Wroclaw – today the 3rd biggest academic centre in Poland – has a very long academic tradition, reaching far back to the time when the town was German until 1945.
Out of about 100 German Nobel Prize winners, 25 had a connection to Wroclaw: either they were born in pre-war Breslau (the German name for Wroclaw until 1945), they went to school here, they studied here or they were teaching on the University. These old academic traditions can be followed in many places in town, not only in the university but also in locations like the Swidnica Cellar, an old academic pub underneath the old town hall.

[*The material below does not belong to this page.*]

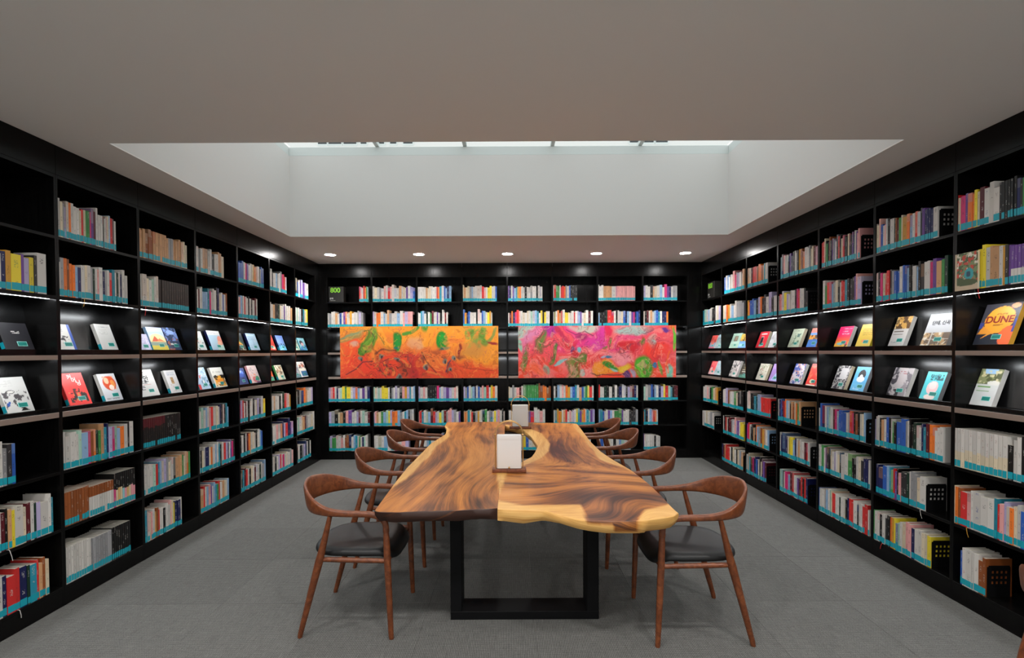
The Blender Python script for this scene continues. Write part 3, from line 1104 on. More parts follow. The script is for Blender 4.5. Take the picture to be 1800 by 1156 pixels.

After the war, the academic tradition was continued mainly by the scientific community from Lviv after the Polish population of this formerly eastern Polish town was moved west in 1945.

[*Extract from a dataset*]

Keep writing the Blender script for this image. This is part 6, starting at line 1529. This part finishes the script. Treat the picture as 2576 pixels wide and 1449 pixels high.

Besides the traditional University of Wroclaw (with over 300 years of tradition) also hosts a famous “Wroclaw University of Technology”. The importance of this University can be easily imagined by numerous global companies like IBM, Google, Nokia, Dolby, Credit Suisse, Volvo and others operating development centres in the city. The Wroclaw University of Technology also incorporates a mining faculty which will be a major partner in the organization of the APCOM 2019.
While the mining faculty of the Wroclaw University of Technology concentrates on mass mining in copper and open cast operations, another mining faculty of the Silesian University of Technology in Gliwice will support the APCOM by providing academic assistance mainly in the fields of underground coal mining.